Forex Market Caution Over Intervention Threshold
The forex market shows significant divergence among major currencies, with the yen against the dollar hovering near a historical low of 162, and the yen against the pound hitting a new low since 2007. As Japan's Ministry of Finance is about to issue 30-year government bonds, market participants are closely watching the auction results for their impact on domestic risk-free yields. Analysts believe that if bond auction demand is weak, prompting yields to rise further, it could exacerbate capital outflows and yen depreciation pressure, sharply increasing the tail risk of sudden forex intervention by Tokyo.
Geopolitical Premium Supports Oil Volatility
In the energy commodities sector, international oil prices are showing narrow fluctuations, with Brent crude and U.S. crude consolidating narrowly around $72.34 and $68.92 per barrel, respectively. The risk pricing of oil assets has recently been significantly influenced by geopolitical dynamics in the Middle East, especially after external policy statements and changes in geopolitical leadership raised market concerns. The potential supply disruption risk has not been fully eliminated. Traders are generally adopting neutral defensive positions, awaiting clearer supply-demand fundamentals to keep oil prices range-bound.

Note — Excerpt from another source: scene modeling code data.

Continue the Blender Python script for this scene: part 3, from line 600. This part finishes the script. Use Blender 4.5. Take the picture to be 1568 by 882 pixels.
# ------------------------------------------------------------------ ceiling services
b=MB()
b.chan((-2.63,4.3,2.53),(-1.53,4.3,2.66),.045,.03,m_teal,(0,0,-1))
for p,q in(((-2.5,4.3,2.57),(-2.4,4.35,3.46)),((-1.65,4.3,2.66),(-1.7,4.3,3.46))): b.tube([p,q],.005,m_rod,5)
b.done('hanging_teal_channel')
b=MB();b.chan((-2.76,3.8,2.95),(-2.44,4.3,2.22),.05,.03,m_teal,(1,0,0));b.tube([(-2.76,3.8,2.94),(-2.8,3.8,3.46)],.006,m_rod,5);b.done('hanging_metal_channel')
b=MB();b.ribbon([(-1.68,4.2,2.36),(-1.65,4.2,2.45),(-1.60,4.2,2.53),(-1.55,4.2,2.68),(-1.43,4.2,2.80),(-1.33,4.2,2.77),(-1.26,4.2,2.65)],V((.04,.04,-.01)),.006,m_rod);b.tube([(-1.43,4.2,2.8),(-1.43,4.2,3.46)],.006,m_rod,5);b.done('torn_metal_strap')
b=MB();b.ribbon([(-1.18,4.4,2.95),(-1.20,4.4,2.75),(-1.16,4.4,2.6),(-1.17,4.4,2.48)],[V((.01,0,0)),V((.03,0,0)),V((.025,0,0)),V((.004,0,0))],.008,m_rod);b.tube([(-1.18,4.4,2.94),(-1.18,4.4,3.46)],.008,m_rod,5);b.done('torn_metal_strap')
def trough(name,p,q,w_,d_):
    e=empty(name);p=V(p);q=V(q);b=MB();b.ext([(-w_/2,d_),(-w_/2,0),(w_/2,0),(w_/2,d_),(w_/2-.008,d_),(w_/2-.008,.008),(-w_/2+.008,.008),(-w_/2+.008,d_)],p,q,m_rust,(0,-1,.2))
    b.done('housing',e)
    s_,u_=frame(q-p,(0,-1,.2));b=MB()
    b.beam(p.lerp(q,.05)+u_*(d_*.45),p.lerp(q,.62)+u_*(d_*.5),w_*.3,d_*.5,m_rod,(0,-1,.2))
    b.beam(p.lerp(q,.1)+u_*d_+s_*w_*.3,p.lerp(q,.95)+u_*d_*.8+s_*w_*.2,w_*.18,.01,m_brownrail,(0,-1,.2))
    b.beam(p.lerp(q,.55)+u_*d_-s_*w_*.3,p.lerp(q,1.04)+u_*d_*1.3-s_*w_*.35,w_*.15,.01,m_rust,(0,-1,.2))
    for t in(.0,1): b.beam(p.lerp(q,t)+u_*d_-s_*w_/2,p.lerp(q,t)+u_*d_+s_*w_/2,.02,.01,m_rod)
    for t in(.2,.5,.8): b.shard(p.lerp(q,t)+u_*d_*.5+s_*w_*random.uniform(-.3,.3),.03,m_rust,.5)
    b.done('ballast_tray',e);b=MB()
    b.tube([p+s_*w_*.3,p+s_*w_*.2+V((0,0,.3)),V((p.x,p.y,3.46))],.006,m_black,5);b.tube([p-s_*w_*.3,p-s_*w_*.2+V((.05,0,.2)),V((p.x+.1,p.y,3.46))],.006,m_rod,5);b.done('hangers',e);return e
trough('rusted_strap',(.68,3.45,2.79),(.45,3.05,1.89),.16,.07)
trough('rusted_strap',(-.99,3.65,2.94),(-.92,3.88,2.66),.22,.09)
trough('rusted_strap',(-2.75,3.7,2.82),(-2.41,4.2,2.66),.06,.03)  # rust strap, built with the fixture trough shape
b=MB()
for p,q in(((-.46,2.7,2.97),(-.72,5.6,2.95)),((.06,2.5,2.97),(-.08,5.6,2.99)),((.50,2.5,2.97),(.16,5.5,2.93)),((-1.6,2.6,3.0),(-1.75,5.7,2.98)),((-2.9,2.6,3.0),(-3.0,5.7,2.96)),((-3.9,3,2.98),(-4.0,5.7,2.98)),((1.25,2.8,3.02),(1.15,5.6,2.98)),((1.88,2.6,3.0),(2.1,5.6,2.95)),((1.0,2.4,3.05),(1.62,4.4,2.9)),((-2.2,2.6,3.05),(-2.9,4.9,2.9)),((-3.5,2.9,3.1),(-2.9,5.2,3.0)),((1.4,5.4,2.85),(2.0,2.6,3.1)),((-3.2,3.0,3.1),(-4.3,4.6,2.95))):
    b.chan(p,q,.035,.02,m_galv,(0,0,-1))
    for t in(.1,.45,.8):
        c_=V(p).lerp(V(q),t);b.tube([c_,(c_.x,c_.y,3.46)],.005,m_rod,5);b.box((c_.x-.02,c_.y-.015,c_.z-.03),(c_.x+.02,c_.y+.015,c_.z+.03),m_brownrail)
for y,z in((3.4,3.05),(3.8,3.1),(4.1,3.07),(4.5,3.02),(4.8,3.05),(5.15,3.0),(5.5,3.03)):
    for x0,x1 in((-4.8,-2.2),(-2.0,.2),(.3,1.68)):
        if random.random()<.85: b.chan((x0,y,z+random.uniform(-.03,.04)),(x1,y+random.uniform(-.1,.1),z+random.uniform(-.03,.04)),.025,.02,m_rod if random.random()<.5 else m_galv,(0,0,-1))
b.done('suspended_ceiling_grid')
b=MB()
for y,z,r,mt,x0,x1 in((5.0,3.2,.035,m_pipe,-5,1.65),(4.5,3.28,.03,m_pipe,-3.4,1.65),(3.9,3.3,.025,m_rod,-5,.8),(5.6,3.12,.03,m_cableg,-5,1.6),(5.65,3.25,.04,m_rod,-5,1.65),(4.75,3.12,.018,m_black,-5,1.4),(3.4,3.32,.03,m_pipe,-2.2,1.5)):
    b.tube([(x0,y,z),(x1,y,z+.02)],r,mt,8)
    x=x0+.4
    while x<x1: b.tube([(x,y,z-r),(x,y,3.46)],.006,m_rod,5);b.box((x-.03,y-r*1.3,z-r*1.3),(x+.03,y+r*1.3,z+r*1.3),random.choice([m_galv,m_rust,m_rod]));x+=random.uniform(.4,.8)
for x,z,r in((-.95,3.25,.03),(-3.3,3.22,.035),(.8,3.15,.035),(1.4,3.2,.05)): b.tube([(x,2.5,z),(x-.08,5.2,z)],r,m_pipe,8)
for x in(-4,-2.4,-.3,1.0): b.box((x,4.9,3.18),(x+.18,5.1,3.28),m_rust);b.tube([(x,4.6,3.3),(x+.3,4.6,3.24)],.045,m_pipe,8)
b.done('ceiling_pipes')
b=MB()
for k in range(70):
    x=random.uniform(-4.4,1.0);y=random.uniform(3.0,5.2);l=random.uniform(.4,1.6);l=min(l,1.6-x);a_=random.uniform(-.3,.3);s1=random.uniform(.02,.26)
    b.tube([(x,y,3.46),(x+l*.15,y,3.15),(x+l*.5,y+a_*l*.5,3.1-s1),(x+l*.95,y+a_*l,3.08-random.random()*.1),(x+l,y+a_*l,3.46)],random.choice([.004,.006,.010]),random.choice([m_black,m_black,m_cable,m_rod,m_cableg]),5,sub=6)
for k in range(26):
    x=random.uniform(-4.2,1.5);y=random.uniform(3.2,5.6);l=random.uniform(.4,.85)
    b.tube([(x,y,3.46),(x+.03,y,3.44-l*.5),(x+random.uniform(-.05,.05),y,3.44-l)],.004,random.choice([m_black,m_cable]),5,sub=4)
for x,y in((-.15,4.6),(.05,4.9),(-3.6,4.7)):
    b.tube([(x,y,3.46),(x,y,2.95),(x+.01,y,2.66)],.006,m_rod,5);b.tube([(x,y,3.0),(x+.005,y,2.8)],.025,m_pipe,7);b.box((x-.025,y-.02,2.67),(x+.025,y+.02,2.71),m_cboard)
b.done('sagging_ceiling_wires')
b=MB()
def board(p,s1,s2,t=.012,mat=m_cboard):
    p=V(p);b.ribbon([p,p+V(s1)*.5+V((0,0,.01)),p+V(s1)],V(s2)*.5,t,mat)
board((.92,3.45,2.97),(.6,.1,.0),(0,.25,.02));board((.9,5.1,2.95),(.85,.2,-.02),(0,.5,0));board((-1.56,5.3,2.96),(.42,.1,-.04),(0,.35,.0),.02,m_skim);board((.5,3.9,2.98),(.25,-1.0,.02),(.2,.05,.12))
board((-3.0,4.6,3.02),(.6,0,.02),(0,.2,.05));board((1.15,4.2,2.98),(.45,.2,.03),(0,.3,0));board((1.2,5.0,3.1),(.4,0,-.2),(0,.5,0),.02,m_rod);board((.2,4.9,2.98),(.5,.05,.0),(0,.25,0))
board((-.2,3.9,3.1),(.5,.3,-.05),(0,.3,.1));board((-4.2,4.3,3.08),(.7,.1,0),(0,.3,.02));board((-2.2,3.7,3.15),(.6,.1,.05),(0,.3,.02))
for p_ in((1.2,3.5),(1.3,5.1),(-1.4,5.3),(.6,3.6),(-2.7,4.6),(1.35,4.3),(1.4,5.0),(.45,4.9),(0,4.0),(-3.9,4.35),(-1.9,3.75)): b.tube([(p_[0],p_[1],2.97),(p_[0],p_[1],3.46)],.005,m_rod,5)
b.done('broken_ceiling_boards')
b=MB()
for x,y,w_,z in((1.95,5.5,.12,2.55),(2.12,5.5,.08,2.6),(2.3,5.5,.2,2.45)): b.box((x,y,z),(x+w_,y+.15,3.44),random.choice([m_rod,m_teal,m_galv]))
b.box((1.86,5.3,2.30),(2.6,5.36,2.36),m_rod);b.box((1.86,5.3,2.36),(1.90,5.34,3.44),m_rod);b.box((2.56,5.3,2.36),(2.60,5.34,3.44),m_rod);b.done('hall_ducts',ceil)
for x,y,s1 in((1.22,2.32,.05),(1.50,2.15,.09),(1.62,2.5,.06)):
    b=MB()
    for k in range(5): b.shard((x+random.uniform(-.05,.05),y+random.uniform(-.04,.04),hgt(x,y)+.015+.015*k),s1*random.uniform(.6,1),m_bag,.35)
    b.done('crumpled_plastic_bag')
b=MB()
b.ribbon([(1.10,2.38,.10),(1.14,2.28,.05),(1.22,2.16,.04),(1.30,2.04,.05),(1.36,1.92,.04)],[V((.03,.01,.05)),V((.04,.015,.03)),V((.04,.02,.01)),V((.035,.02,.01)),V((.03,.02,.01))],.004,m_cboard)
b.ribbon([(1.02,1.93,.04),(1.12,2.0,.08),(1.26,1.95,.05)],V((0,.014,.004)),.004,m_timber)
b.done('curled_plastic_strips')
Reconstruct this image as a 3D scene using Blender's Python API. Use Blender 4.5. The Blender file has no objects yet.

U.S. Treasury Rise and Commodity Pressure
With the U.S. 10-year Treasury yield climbing slightly to 4.483%, the marginal rise in global risk-free rates is starting to exert substantial pressure on non-yielding assets. Spot gold prices have retreated to $4,143.59 per ounce, driven by profit-taking at high levels, and silver prices have also seen valuation corrections. As the market tends to be cautious ahead of key central bank meeting minutes, cross-asset flows show funds partially moving out of high-level assets like precious metals, rotating towards more certain cash positions or short-term debt assets.